Increasingly, the economic odds are stacked against corporate facilities as businesses look to offload the financial burden and organizational complexity of building and managing data center capacity.

Specialized third-party data centers are typically more efficient than their on-premises counterparts. Larger cloud and colocation facilities benefit from economies of scale when purchasing mechanical and electrical equipment, helping them to achieve lower costs. For some applications, smaller third-party facilities are more attractive because they enable organizations to bring latency-sensitive or high-availability services closer to industrial or commercial sites.

Data center outsourcing has several other key benefits:

  • Capacity and change management. Outsourcing liberates corporate teams from the onerous task of finding the space and power required to expand their IT estates.
  • Staffing and skills. The data center industry is suffering from an acute shortage of staff. When outsourcing, this becomes someone else’s problem.
  • Environmental reporting. Outsourcing simplifies the process of compliance with current and upcoming sustainability regulations because it places much of the burden on the service provider.
  • Supporting new (or exotic) technologies. Outsourcing enables businesses to experiment with cutting-edge IT hardware without having to make large upfront investments (e.g., dense IT clusters that require liquid cooling).

Additional regulatory requirements that will come into force in the next two to three years — such as the EU’s Energy Efficiency Directive recast (see The EU’s Energy Efficiency Directive: ready or not here it comes) — will make data center outsourcing even more tempting.
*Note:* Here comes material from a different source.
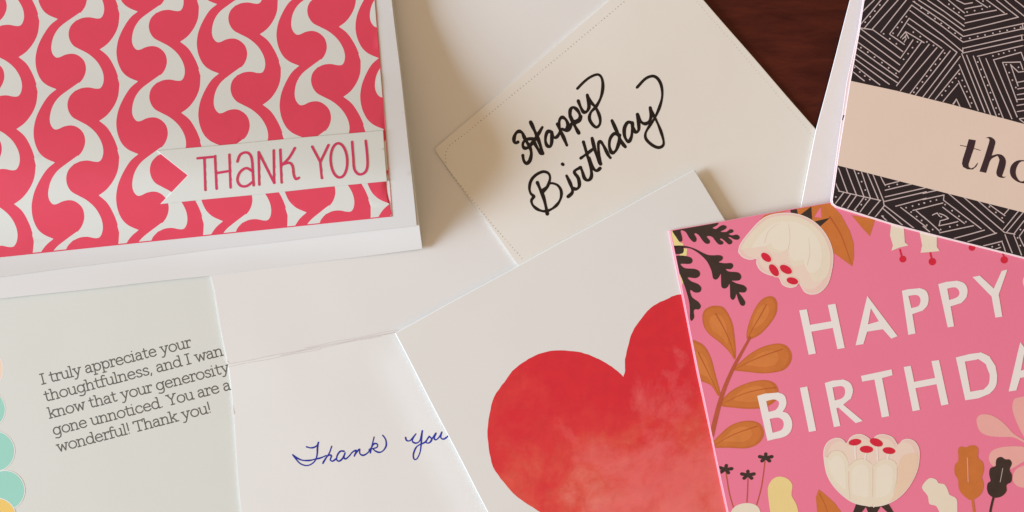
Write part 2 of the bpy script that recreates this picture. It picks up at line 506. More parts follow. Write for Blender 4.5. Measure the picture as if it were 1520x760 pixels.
decal('left_edge_highlight', stroke([(341.5, 588), (344, 600), (347, 614)], .8, 3, 1.8) + stroke([(332, 531), (336, 536), (339, 538)], 1.2, 3, .8), z_open, M['edge_highlight'], lowp, grid=0, lift=.06)
# blue pen
A1 = lambda p: Z(420, 620, 8.443, p)
A2 = lambda p: Z(530, 620, 8.447, p)
PRESS.update((2.3, 2.2))
ps = []
for p in ([(295, 365), (340, 378), (390, 372), (428, 345), (445, 310)],
          [(442, 312), (432, 380), (428, 460), (405, 535), (350, 585), (290, 600), (220, 578), (165, 522), (122, 465)],
          [(122, 465), (180, 508), (250, 535), (340, 535), (400, 520), (470, 505), (540, 475)],
          [(610, 358), (582, 440), (540, 505), (500, 572)],
          [(505, 560), (545, 495), (585, 468), (607, 482), (592, 528), (622, 545), (665, 515)],
          [(765, 422), (720, 420), (682, 468), (672, 525), (702, 545), (745, 512), (778, 440), (762, 500), (790, 515), (835, 475)],
          [(835, 475), (872, 430), (918, 412), (893, 482)],
          [(893, 482), (925, 430), (960, 395), (962, 448), (1000, 472), (1050, 450), (1100, 398)]):
    ps += stroke(A1(p), 2.3)
for p in ([(213, 243), (192, 330), (165, 442)], [(150, 405), (178, 375), (215, 325), (255, 335), (248, 372), (195, 388)],
          [(195, 388), (232, 420), (282, 435), (330, 410), (365, 350), (357, 272), (320, 220)],
          [(608, 248), (620, 285), (660, 290), (700, 250), (737, 203)],
          [(737, 203), (700, 265), (695, 300), (740, 320), (788, 285), (818, 165)],
          [(818, 165), (808, 260), (802, 350), (788, 440), (750, 515), (715, 520), (705, 462), (738, 375), (790, 335), (850, 308), (905, 235)],
          [(905, 235), (880, 270), (865, 312), (905, 315), (938, 272), (905, 235)],
          [(925, 290), (955, 240), (988, 195), (965, 255), (990, 278), (1040, 230), (1062, 182), (1048, 245), (1080, 270), (1120, 248), (1148, 222)]):
    ps += stroke(A2(p), 2.2)
decal('handwriting', ps, z_open, M['blue'], lowp, grid=0, lift=.03)

# ------------------------------------------------------------ cream card: Happy Birthday marker
hb = thing('birthday_note', 'cream card with a dotted embossed border and Happy Birthday written in black marker', 'greeting card', 900, 200)
def z_hb(x, y):
    return 1.75 - .95*sstep(820, 1180, x + .25*(y-200))
hbpoly = [(648, 222), (651, 213), (905, -1), (985, -68), (1050, 0), (1131, 95), (1213, 191), (1360, 363), (1030, 735), (768, 393), (706, 312)]
hbpoly = [(645.5, 223), (647, 219), (905, -1), (985, -68), (1360, 363), (1040, 740), (768, 393)]
hbo = plate('front', hbpoly, z_hb, .4, M['cream'], hb, edge=.7, drop=.035, grid=13)
ps = []
B1 = lambda p: Z(750, 170, 9.5, p)
B2 = lambda p: Z(740, 100, 5.846, p)
B3 = lambda p: Z(770, 190, 5.43, p)
for f, w, p in (
    (B1, 4.4, [(178, 388), (150, 402), (125, 380), (125, 325), (152, 262), (195, 237), (238, 258), (265, 315), (292, 370), (330, 430), (360, 500), (366, 570), (345, 650), (302, 690), (262, 652), (247, 575)]),
    (B1, 4.6, [(357, 107), (400, 200), (440, 290), (485, 410), (528, 550)]),
    (B1, 4.6, [(400, 380), (450, 470), (500, 540), (528, 550)]),
    (B1, 4.2, [(420, 350), (345, 342), (278, 365), (246, 420), (265, 470), (312, 470), (362, 425), (412, 350), (462, 280), (522, 180)]),
    (B1, 4.2, [(655, 250), (602, 237), (572, 300), (567, 380), (592, 440), (635, 450), (655, 380), (655, 250)]),
    (B1, 4.0, [(655, 255), (668, 305), (705, 328), (745, 295), (775, 230)]),
    (B2, 4.4, [(512, 492), (535, 545), (565, 610), (593, 676)]),
    (B2, 4.2, [(525, 520), (528, 460), (552, 433), (585, 455), (602, 500), (585, 540), (550, 535)]),
    (B2, 4.2, [(550, 535), (590, 548), (622, 528), (632, 490)]),
    (B2, 4.4, [(618, 412), (640, 465), (668, 520), (696, 570)]),
    (B2, 4.2, [(620, 430), (622, 372), (645, 347), (678, 365), (705, 410), (700, 450), (665, 470), (635, 462)]),
    (B2, 4.2, [(632, 490), (665, 485), (700, 465), (715, 425)]),
    (B2, 4.2, [(692, 292), (712, 345), (738, 388), (768, 380), (785, 335), (770, 240)]),
    (B2, 3.9, [(770, 240), (800, 300), (845, 352), (878, 430), (880, 488), (850, 520), (812, 492), (788, 442), (802, 388), (845, 342), (888, 260), (905, 170), (896, 95), (862, 62), (800, 82), (742, 125), (684, 184)]),
    (B3, 4.4, [(150, 440), (175, 500), (200, 560), (220, 640), (230, 692)]),
    (B3, 3.6, [(195, 522), (232, 470), (252, 405), (238, 365), (195, 352), (140, 377), (100, 422), (86, 480), (95, 525), (122, 550)]),
    (B3, 3.6, [(122, 555), (102, 585), (115, 625), (160, 660), (215, 671), (270, 650), (315, 610), (340, 560), (342, 510), (322, 470), (290, 450), (250, 447), (222, 480), (185, 505)]),
    (B3, 4.2, [(385, 385), (412, 440), (432, 495), (428, 525), (398, 553)]),
    (B3, 4.2, [(432, 485), (465, 492), (488, 465), (480, 405), (447, 352), (498, 318)]),
    (B3, 4.2, [(498, 318), (512, 350), (530, 405), (560, 422), (585, 392), (582, 330), (552, 220), (521, 112)]),
    (B3, 4.0, [(500, 243), (555, 203), (610, 160)]),
    (B3, 4.2, [(568, 240), (590, 310), (625, 345), (655, 325)]),
    (B3, 4.4, [(591, 83), (612, 170), (640, 250), (660, 290)]),
    (B3, 4.2, [(658, 290), (645, 200), (642, 125), (662, 112), (690, 155), (720, 215), (738, 240)]),
    (B2, 4.4, [(984, 462), (1028, 560), (1062, 640), (1100, 690)]),
    (B2, 4.3, [(1050, 590), (1005, 575), (968, 620), (962, 690), (985, 742), (1020, 718), (1045, 650), (1050, 590)]),
    (B2, 4.3, [(1160, 482), (1120, 478), (1092, 530), (1095, 600), (1125, 645), (1152, 605), (1162, 520), (1160, 482)]),
    (B2, 4.2, [(1158, 500), (1185, 560), (1215, 545), (1215, 480), (1205, 408)]),
    (B2, 4.2, [(1205, 408), (1230, 465), (1270, 490), (1308, 468), (1325, 415), (1316, 350)]),
    (B2, 3.6, [(1316, 350), (1340, 405), (1378, 480), (1410, 560), (1432, 640), (1425, 680), (1385, 696), (1330, 672), (1280, 622), (1276, 570), (1310, 508), (1360, 430), (1402, 330), (1421, 240), (1410, 150), (1375, 92), (1330, 76), (1270, 102), (1202, 174)]),
    (B3, 5.0, [(352, 291), (357, 295)])):
    PRESS.add(w*1.15)
    ps += stroke(f(p), w*1.15, smooth=4)
decal('handwriting', ps, z_hb, M['marker'], hbo, grid=0, lift=.03)
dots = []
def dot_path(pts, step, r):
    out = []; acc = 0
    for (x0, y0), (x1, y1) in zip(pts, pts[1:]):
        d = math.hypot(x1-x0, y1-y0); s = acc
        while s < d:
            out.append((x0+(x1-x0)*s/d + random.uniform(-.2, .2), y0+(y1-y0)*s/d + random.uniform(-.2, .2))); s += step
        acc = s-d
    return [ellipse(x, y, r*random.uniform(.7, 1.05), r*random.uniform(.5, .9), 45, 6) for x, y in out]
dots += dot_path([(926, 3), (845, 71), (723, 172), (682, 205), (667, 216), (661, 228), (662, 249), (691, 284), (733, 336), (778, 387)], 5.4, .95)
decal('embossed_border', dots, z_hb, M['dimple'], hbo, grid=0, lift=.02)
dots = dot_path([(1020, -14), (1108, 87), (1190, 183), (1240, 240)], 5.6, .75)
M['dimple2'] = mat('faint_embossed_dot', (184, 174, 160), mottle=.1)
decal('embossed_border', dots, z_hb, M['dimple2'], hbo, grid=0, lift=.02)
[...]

The public cloud offers a further set of advantages over in-house data centers. These include a wide selection of hardware “instances” and the ability for customers to grow or shrink their actively used IT resources at will with no advance notification. In addition to flexible pay-as-you-go pricing models, customers can tweak their costs by opting for either on-demand, reserved or spot instances. It is no surprise that the public cloud accounts for a growing proportion of IT workloads today, with a share of 12%, up from 8% in 2020.

However, this does not mean that the public cloud is a perfect fit for every workload, particularly if the application is not rearchitected to take advantage of the technical and economic benefits provided by a cloud platform. One problem highlighted by Uptime Institute Intelligence is the lack of visibility into cloud providers’ platforms, which prevents customers from assessing their operational resiliency or gaining a better understanding of potential vulnerabilities. There is also the tendency for public cloud deployments to generate runaway costs. The intense competition between cloud providers and their proprietary software stacks makes multi-cloud strategies, which alleviate some of the inherent risks in cloud architectures, too costly and complex to implement.
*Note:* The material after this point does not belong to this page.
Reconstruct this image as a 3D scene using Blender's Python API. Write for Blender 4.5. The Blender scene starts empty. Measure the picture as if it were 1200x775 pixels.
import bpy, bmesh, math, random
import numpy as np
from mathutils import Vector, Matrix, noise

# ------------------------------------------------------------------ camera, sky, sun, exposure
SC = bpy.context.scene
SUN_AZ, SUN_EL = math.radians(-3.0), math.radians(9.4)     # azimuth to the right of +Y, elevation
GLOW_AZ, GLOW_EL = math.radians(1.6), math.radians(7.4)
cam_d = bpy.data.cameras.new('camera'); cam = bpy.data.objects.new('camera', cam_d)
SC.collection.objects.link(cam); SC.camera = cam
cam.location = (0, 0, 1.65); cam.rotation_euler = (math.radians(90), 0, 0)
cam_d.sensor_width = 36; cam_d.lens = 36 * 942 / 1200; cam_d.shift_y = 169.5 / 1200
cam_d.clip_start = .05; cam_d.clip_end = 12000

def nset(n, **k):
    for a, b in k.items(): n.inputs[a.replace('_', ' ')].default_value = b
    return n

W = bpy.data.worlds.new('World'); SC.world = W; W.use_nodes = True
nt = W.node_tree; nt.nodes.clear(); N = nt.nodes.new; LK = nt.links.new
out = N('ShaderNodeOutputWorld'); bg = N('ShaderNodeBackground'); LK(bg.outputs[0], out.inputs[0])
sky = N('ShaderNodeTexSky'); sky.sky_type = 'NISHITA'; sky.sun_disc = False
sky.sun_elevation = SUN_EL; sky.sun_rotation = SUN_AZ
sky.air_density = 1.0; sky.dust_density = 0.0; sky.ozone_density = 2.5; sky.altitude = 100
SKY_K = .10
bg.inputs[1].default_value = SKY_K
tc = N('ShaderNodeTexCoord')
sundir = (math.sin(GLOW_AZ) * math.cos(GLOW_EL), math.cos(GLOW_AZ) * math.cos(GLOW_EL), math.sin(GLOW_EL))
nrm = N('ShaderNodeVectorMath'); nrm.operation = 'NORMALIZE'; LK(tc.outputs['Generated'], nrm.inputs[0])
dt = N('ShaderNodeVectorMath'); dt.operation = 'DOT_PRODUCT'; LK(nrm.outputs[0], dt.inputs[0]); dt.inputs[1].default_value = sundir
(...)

In specific cases, cloud service providers enjoy an oligopolistic advantage in accessing the latest technologies. For example, Microsoft, Baidu, Google and Tencent recently spent billions of dollars securing very large numbers of GPUs to build out specialized artificial intelligence (AI) training clusters, depleting the supply chain and causing GPU shortages. In the near term, many businesses that opt to develop their own AI models will simply not be able to purchase the GPUs they need and will be forced to rent them from cloud providers.

In terms of regional differences, Asia-Pacific (excluding China) is leading the shift off-premises, with just 39% of IT workloads currently hosted in corporate data centers (see Figure 2). Historically, enterprise data centers have been more developed in North America and Europe, and this category of facilities may never develop to the same extent elsewhere.

Figure 2. The regions with fewer IT workloads in corporate data centers

Diagram: The regions with fewer IT workloads in corporate data centers

Digital infrastructure ecosystems in Asia and Latin America are likely to emerge as examples of “leapfrogging” — when regions with poorly developed technology bases advance directly towards the adoption of modern systems without going through intermediary steps.

The Uptime Intelligence View

In theory, the gradual movement of workloads away from in-house data centers gives colocation, cloud, and hosting providers more leverage when influencing the development of IT equipment, new mechanical and electrical designs, data center topologies, and crucially, software architectures. The constraints of enterprise data centers that have defined more than 60 years of business IT will gradually become less important. Does this mean that almost all IT workloads will — eventually — end up running in third-party data centers? This is unlikely, but it will be almost impossible for this trend to reverse: for organizations “born” in a public cloud or using colocation, moving to their own enterprise data center will tend to be highly unattractive or cost prohibitive.